Es handelt sich beim GRaF-Repositorium weder um eine ‘digitale Lernplattform’ noch um ein ‘Learning Management System’.2 Als ‘digitale Textausgabe’, die zwar schülerinnen- und schülergerecht aufbereitet ist, aber doch wissenschaftlichen Anspruch hat, erlaubt GRaF einem weiten Publikum, von Schülerinnen und Schülern bis hin zu Bachelorstudentinnen und -studenten, erste Erfahrungen im wissenschaftlichen Umgang mit Fabeltexten zu machen. Das Angebot von PDF-Druckversionen richtet sich primär an Lehrende, die durch dieses Angebot an Arbeitsblättern digitale mit analogen Lehrmethoden verbinden können (sog. Blended Learning).
Die Edition wurde mit 30.09.2019 nach einer Projektlaufzeit von 2 Jahren abgeschlossen, eine zukünftige Erweiterung mit neuen Texten im Zuge eines Folgeprojekts ist allerdings nicht ausgeschlossen.
Anmerkungen:
1 Vgl. auch: Schwinghammer und Schneider 2017.
2 Zur Begriffsbestimmung und kategorischen Einordnung des Repositoriums im Bereich digitaler Lernressourcen vgl. Lang und Spielhofer 2020.
Literatur:
- Sarah Lang, Lukas Spielhofer: Digitale Lernplattformen und Open Educational Resources im Altsprachlichen Unterricht I. Technische Spielräume am Beispiel des ›Grazer Repositorium antiker Fabeln‹ (GRaF). In: Zeitschrift für digitale Geisteswissenschaften. Wolfenbüttel 2020. text/html Format. DOI: 10.17175/2020_004. http://www.zfdg.de/2020_004.

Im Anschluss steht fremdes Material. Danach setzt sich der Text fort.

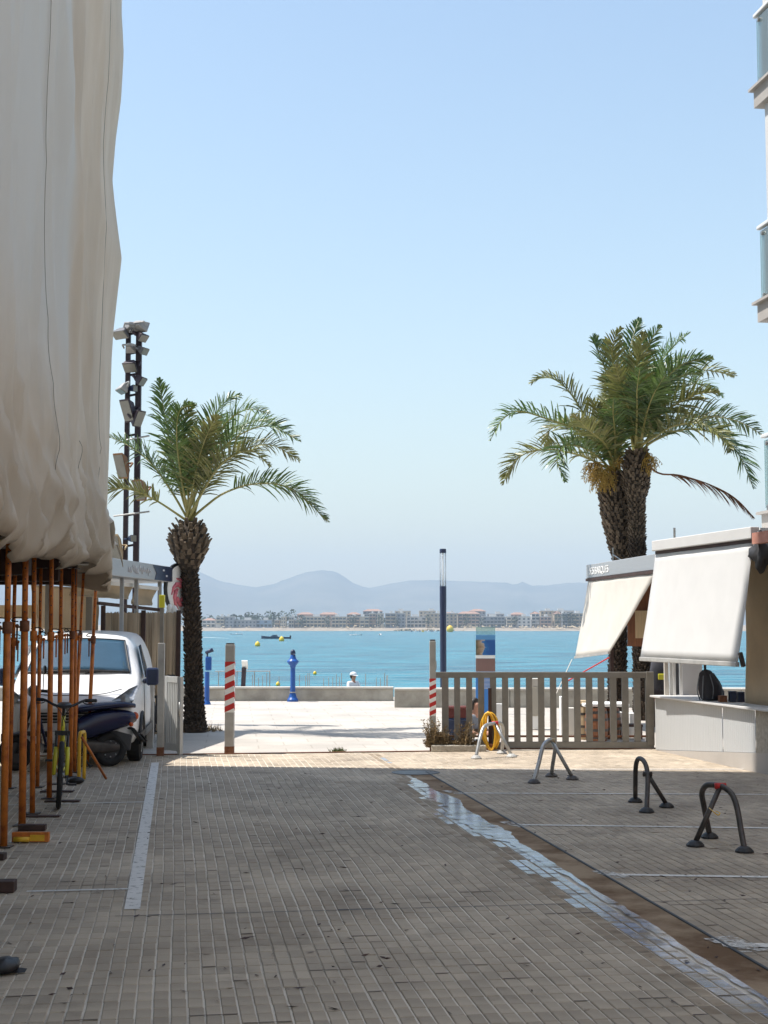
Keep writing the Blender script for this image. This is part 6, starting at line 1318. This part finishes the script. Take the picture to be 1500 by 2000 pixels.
# ------------------------------------------------------------------ scooter
c0 = G(214,1497); SYAW = R(118)                      # heading: local +y is forward
FS = frame(c0, SYAW)
sr = thing('parked_scooter', c0, 'blue-black scooter parked in front of the van, rear wheel outward', 'scooter')
def wheel(Fm, o_, R_, tw_, par, rimm, name, spokes=0, disc=False):
    ax_ = Matrix.Rotation(R(90),3,'Y'); k = MB(Fm); n = 32
    k.tube([Vector(o_)+Vector((0,math.cos(2*math.pi*i/n)*(R_-tw_), math.sin(2*math.pi*i/n)*(R_-tw_))) for i in range(n)], tw_, 10, closed=True); w = k.build(name, M['rubber'], par, smooth=True)
    k = MB(Fm); rr = R_-2*tw_+.008
    k.tube([Vector(o_)+Vector((0,math.cos(2*math.pi*i/n)*rr, math.sin(2*math.pi*i/n)*rr)) for i in range(n)], .011, 6, closed=True)
    if disc: k.lathe([(.03,-.03),(rr*.98,-.022),(rr*.98,.022),(.03,.03)], 20, o_, ax_)
    k.build('rim', rimm, w, smooth=not disc)
    if spokes:
        k = MB(Fm)
        for i in range(spokes):
            a = 2*math.pi*i/spokes; k.tube([Vector(o_)+Vector((.02*(-1)**i,0,0)), Vector(o_)+Vector((0,math.cos(a)*rr,math.sin(a)*rr))], .0018, 4)
        k.lathe([(.001,-.04),(.022,-.04),(.022,.04),(.001,.04)], 10, o_, ax_)
        tag(k.build('spokes', M['steel'], w), kind='stuff')
    return w
rw_ = wheel(FS, (0,0,.225), .225, .055, sr, M['dark'], 'rear_wheel', disc=True)
k = MB(FS)
for i in range(8): a = i*.785; k.ball((-.028,math.cos(a)*.10,.225+math.sin(a)*.10), .012, 4); k.ball((.028,math.cos(a)*.10,.225+math.sin(a)*.10), .012, 4)
k.build('wheel_vents', M['steel'], rw_)
wheel(FS, (0,1.22,.225), .225, .05, sr, M['dark'], 'front_wheel', disc=True)
def loft(Fm, st, name, m_, par, n=12, sub=1):           # stations: (y, z, half-width, half-height)
    rows = []
    for (y, z, w, h) in st: rows.append([Vector((w*math.copysign(abs(math.cos(a))**.7, math.cos(a)), y, z + h*math.copysign(abs(math.sin(a))**.7, math.sin(a)))) for a in [2*math.pi*i/n for i in range(n+1)]])
    k = MB(Fm); k.grid(rows); k.add(rows[0][:-1], [tuple(range(n))]); k.add(rows[-1][:-1], [tuple(range(n))]); return k.build(name, m_, par, smooth=True, sub=sub)
M['scooter_blue'] = mat('scooter_blue', (.012,.016,.055), .25, var=.1)
loft(FS, [(-.34,.62,.06,.05),(-.25,.62,.13,.11),(0,.60,.17,.15),(.25,.55,.16,.18),(.45,.48,.13,.15)], 'rear_fairing', M['scooter_blue'], sr)
loft(FS, [(-.32,.775,.07,.03),(-.2,.80,.15,.045),(.1,.79,.17,.05),(.35,.76,.15,.05),(.52,.74,.08,.04)], 'seat', M['scooter_blue'], sr)
loft(FS, [(.35,.27,.15,.06),(.6,.25,.17,.05),(.9,.27,.16,.06)], 'footboard', M['black'], sr)
loft(FS, [(.86,.30,.16,.08),(.93,.55,.19,.12),(1.0,.75,.17,.10),(.98,.92,.12,.06)], 'leg_shield', M['scooter_blue'], sr)
loft(FS, [(1.0,.44,.07,.02),(1.15,.475,.08,.03),(1.35,.43,.06,.02)], 'front_mudguard', M['black'], sr)
k = MB(FS); k.tube([(.07,1.22,.225),(.07,1.08,.6)], .022, 8); k.tube([(-.07,1.22,.225),(-.07,1.08,.6)], .022, 8); k.tube([(0,1.1,.6),(0,.98,.98)], .03, 8); k.build('fork', M['dark_steel'], sr, smooth=True)
k = MB(FS); k.tube(smoothpts([(-.34,.88,1.0),(-.18,.98,1.0),(0,1.0,.98),(.18,.98,1.0),(.34,.88,1.0)],5), .02, 8); k.ball((0,1.0,.99), .09, 6, (1.3,1,.9)); k.build('handlebar', M['black'], sr, smooth=True)
for s in (-1,1):
    k = MB(FS); k.tube([(s*.24,.95,1.0),(s*.30,.96,1.22)], .006, 6); k.ball((s*.31,.95,1.27), .065, 6, (1,.35,.85)); k.build('mirror', M['black'], sr, smooth=True)
k = MB(FS); k.ball((0,-.335,.64), .06, 6, (1.3,.7,.9)); k.build('tail_light', M['tail_orange'], sr, smooth=True)
for s in (-1,1): k = MB(FS); k.ball((s*.13,-.24,.54), .03, 5); k.build('indicator', M['tail_orange'], sr, smooth=True)
k = MB(FS); k.prism([(-.09,-.26,.50),(-.09,-.30,.49),(-.09,-.46,.30),(-.09,-.43,.30)], (.18,0,0)); k.tube([(0,-.05,.5),(0,-.3,.48)], .02, 6); k.build('rear_mudguard', M['black'], sr, bevel=.004)
k = MB(FS); k.box((0,-.445,.36), (.16,.008,.12), Matrix.Rotation(R(-38),3,'X')); k.build('number_plate', M['dark'], sr)
loft(FS, [(-.12,.24,.05,.05),(.1,.25,.08,.09),(.4,.27,.08,.10)], 'engine', M['dark_steel'], sr)
k = MB(FS); k.tube([(.15,.35,.2),(.16,.1,.23),(.165,-.2,.30)], [.03,.05,.055], 10); k.build('silencer', M['dark_steel'], sr, smooth=True)
k = MB(FS); k.tube([(.08,.0,.23),(.09,.12,.58)], .025, 8); k.build('shock_absorber', M['dark_steel'], sr, smooth=True)
k = MB(FS); k.tube([(-.05,.4,.22),(-.16,.3,.012)], .012, 6); k.build('side_stand', M['black'], sr)

# ------------------------------------------------------------------ bicycles
def bicycle(c, yaw, lab, lime):
    Fb = frame(c, yaw) @ Matrix.Rotation(R(2),4,'Y'); root = thing('bicycle', c, lab, 'bicycle'); Rw = .335
    wheel(Fb, (0,0,Rw), Rw, .026, root, M['dark_steel'], 'front_wheel', 16); wheel(Fb, (0,1.05,Rw), Rw, .026, root, M['dark_steel'], 'rear_wheel', 16)
    head, headl, seat_, bb = Vector((0,.30,.86)), Vector((0,.25,.72)), Vector((0,.84,.80)), Vector((0,.62,.30))
    k = MB(Fb); k.tube([headl, head+Vector((0,.02,.06))], .02, 8); k.tube([head, seat_-Vector((0,0,.08))], .017, 8); k.tube([headl, bb], .021, 8); k.tube([bb, seat_+Vector((0,.03,.02))], .017, 8)
    for s in (-1,1): k.tube([bb, Vector((s*.06,1.05,Rw))], .010, 6); k.tube([seat_-Vector((0,0,.08)), Vector((s*.06,1.05,Rw))], .010, 6)
    k.build('frame', M['lime'] if lime else M['dark_steel'], root, smooth=True)
    k = MB(Fb)
    for s in (-1,1): k.tube([Vector((s*.062,0,Rw)), Vector((s*.062,.07,.50)), Vector((s*.058,.10,.60))], [.019,.021,.02], 8)
    fk = k.build('fork_leg', M['lime'] if lime else M['dark_steel'], root, smooth=True); tag(fk, kind='stuff')
    k = MB(Fb)
    for s in (-1,1): k.tube([Vector((s*.058,.10,.60)), Vector((s*.056,.17,.73))], .014, 8)
    k.bar((-.075,.175,.735),(.075,.175,.735),.04,.045); k.tube([Vector((0,.18,.74)), headl], .02, 8); k.build('fork_crown', M['black'], root, smooth=False)
    k = MB(Fb); k.tube(smoothpts([(-.31,.33,1.06),(-.2,.27,1.06),(-.09,.23,1.01),(0,.22,1.0),(.09,.23,1.01),(.2,.27,1.06),(.31,.33,1.06)],5), .013, 8); k.tube([head+Vector((0,0,.05)), Vector((0,.22,1.0))], .016, 8); k.build('handlebar', M['black'], root, smooth=True)
    for s in (-1,1):
        k = MB(Fb); k.tube([(s*.21,.27,1.06),(s*.32,.335,1.06)], .018, 8); k.build('grip', M['rubber'], root, smooth=True)
        k = MB(Fb); k.tube(smoothpts([(s*.18,.26,1.05),(s*.22,.20,1.03),(s*.30,.24,1.03)],4), .006, 5); k.build('brake_lever', M['black'], root, smooth=True)
    k = MB(Fb); k.tube(smoothpts([(-.15,.24,1.04),(-.05,.06,.98),(.02,.08,.85),(.06,.10,.66)],6), .004, 5); k.tube(smoothpts([(.15,.24,1.04),(.07,.08,1.0),(.0,.12,.88),(.0,.3,.78)],6), .004, 5); k.build('cables', M['black'], root, smooth=True)
    loft(Fb, [(.72,.965,.025,.02),(.80,.97,.05,.03),(.95,.975,.085,.035),(1.0,.975,.07,.03)], 'saddle', M['black'], root)
    k = MB(Fb); k.tube([seat_, seat_+Vector((0,.03,.16))], .014, 8); k.build('seat_post', M['steel'], root, smooth=True)
    k = MB(Fb); k.lathe([(.02,.05),(.09,.05),(.09,.056),(.02,.056)], 18, bb, Matrix.Rotation(R(90),3,'Y')); k.bar(bb+Vector((.07,0,0)), bb+Vector((.07,-.12,-.11)), .02,.02); k.bar(bb-Vector((.07,0,0)), bb+Vector((-.07,.12,.11)), .02,.02); k.box(bb+Vector((.12,-.12,-.11)), (.09,.07,.02)); k.box(bb+Vector((-.12,.12,.11)), (.09,.07,.02)); k.build('cranks_and_pedals', M['black'], root)
bicycle(G(114,1580), R(12), 'black bicycle with lime fork seen head-on between the orange props', True)
bicycle(Vector((P(296,1440,22.0).x, 22.0, 0)), R(12), 'dark bicycle seen end-on behind the grey gate posts', False)
# ------------------------------------------------------------------ the air
hz = MB(); hz.box((0, 3900, 195), (15000, 8200, 400))
hm = bpy.data.materials.new('haze'); hm.use_nodes = True; hn = hm.node_tree; hn.nodes.remove(hn.nodes['Principled BSDF'])
vol = hn.nodes.new('ShaderNodeVolumePrincipled'); vol.inputs['Density'].default_value = .00023; vol.inputs['Color'].default_value = (.70,.85,1.0,1); vol.inputs['Anisotropy'].default_value = 0.0
hn.links.new(vol.outputs[0], hn.nodes['Material Output'].inputs['Volume'])
ho = hz.build('haze', hm); tag(ho, 'thin pale blue sea haze over the whole bay', 'haze', kind='stuff'); ho.display_type = 'WIRE'
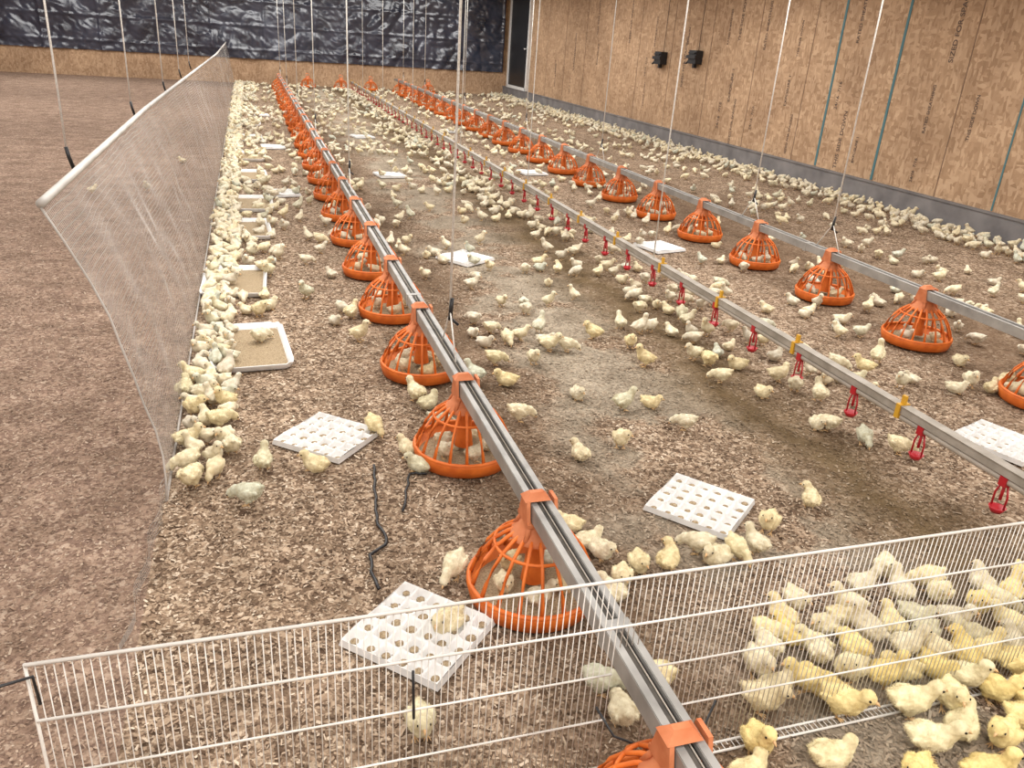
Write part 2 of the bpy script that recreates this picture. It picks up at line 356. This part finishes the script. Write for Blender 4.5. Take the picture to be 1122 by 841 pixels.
# drinker line
XD=1.646*H; e=EMPTY('nipple_drinker_line',(XD,0,0)); y0,y1=0.9*H,14.6*H; yc=(y0+y1)/2; L=y1-y0
mb=MB(); mb.box((0,yc,0.212),(0.036,L,0.032),0); mb.box((-0.0,yc,0.2295),(0.044,L,0.003),0); mb.box((0,yc,0.1955),(0.012,L,0.004),2)
mb.tube([(0,y0,0.180),(0,y1,0.180)],0.0145,10,1)
y=1.218*H; k=0
while y<y1-0.1:
    mb.box((0,y,0.176),(0.036,0.03,0.036),3); mb.tube([(0,y,0.165),(0,y,0.10)],0.006,6,3)
    mb.tube([(0,y-0.014,0.16),(0,y-0.026,0.12),(0,y-0.026,0.07)],0.004,5,3); mb.tube([(0,y+0.014,0.16),(0,y+0.026,0.12),(0,y+0.026,0.07)],0.004,5,3)
    mb.lathe([(0.0,0.048),(0.018,0.050),(0.030,0.072),(0.028,0.073),(0.016,0.056),(0,0.055)],14,3,(0,y,0))
    y+=0.266*H; k+=1
y=1.57*H
while y<y1:
    mb.box((0,y,0.205),(0.05,0.022,0.06),4); mb.box((0,y,0.25),(0.012,0.02,0.04),4); y+=0.48*H
mb.obj('pipe_and_nipples',[m_galvd,m_pvc,m_gap,m_red,m_yel],parent=e)
mb=MB()
for y in (3.1,4.9,6.7,8.9,11,13): mb.tube([(0,y*H,0.228),(0,y*H,ZC)],0.0045,5,0)
mb.obj('suspension_cords',[m_cord],parent=e)
mb=MB()
for x,y,zb in ((-0.85,4.4,.3),(-0.84,6.8,.3),(-0.8,9.0,.3),(-0.8,11.2,.3),(-0.8,13.2,.3)):
    mb.tube([(x*H,y*H,zb*H+.12),(x*H+.005,y*H,ZC)],0.008,5,0); mb.tube([(x*H,y*H,zb*H+.13),(x*H+.01,y*H,zb*H+.06),(x*H+.03,y*H,zb*H-.02)],0.014,6,1)
mb.obj('hanging_cords',[m_cord,m_dark])

# ---------------------------------------------------------------- left net fence
ZT=0.62*H
def fence_pt(s,t):
    ys=(1.68+0.17*t)*H
    yy=ys+s
    lean=-0.23*H-(0.19*H)*(t**1.3)*(1 if s<3 else max(0.45,1-(s-3)*0.06))
    if s<1.6: lean+=0.06*math.sin(math.pi*t)*(1-s/1.6)
    bul=0.03*noise.noise(Vector((yy*0.9,t*2,1)))+0.02*noise.noise(Vector((yy*4,t*5,2)))
    z=ZT*t+(0.016*noise.noise(Vector((yy*3,t*4,5))) if 0<t<1 else 0)
    if s<1.2: z-= 0.05*math.sin(math.pi*t)*(1-s/1.2)*1.2
    return Vector((lean+bul*math.sin(math.pi*t),yy,max(z,0.004)))
Ls=15.2*H-1.85*H-.18
vs=[];fs=[]
def ribbon(pts,w,along):
    o=len(vs)
    for i,p in enumerate(pts):
        off=Vector((0,w/2,0)) if along=='v' else Vector((0,0,w/2))
        vs.append(p-off); vs.append(p+off)
    for i in range(len(pts)-1): a=o+2*i; fs.append((a,a+1,a+3,a+2))
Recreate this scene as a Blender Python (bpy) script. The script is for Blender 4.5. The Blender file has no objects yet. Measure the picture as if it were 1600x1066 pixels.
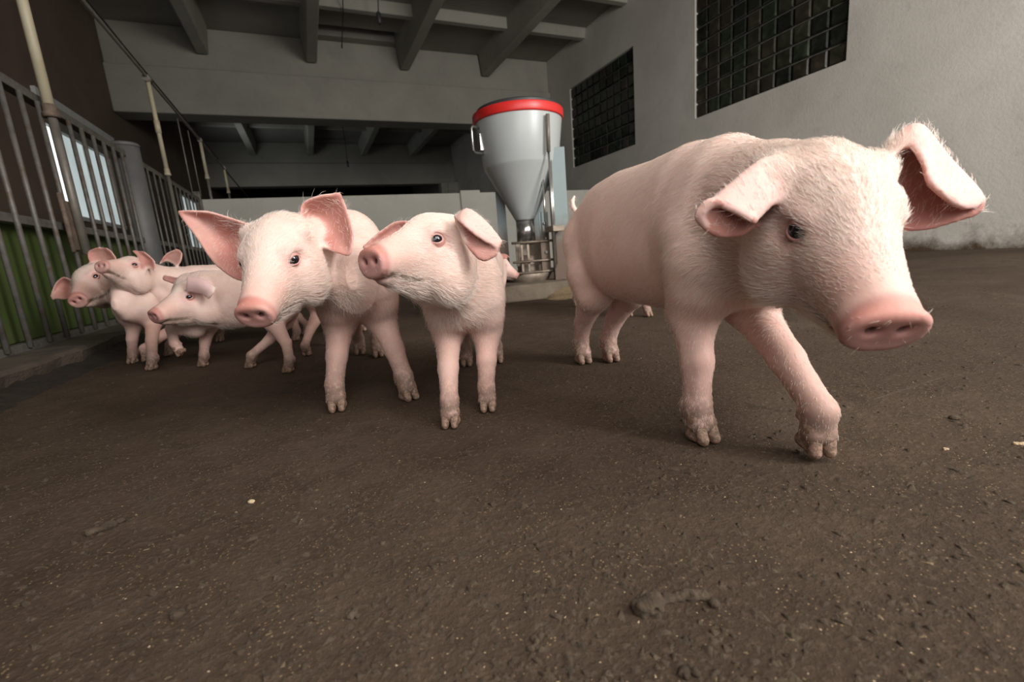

- Sarah Lang: Die Fabel lehrt – Fabula docet. Das Grazer Repositorium antiker Fabeln als fachdidaktische digitale Ressource, 87-102, in: Krešimir Matijević (Hg.): Funktion und Aufgabe digitaler Medien in Geschichtswissenschaft und Geschichtsunterricht (Abhandlungen der Arbeitsgemeinschaft Geschichte und EDV, 3), Computus Druck: Gutenberg 2020.
- Schwinghammer, Ylva und Gerlinde Schneider. 2017. „swer so(e) gehoer gelese daz puech. Die deutschsprachige Marginalüberlieferung der Seckauer Margaretenlegende aus der Grazer Handschrift UB, Ms. 781 als Grundlage einer revisionssensiblen, lernerorientierten Digitalen Edition.“ In Textrevisionen. Beiträge der Internationalen Fachtagung der Arbeitsgemeinschaft für germanistische Edition, Graz, 17. bis 20. Februar 2016, herausgegeben von W. Hofmeister und A. Hofmeister-Winter, Tübingen, 19-32.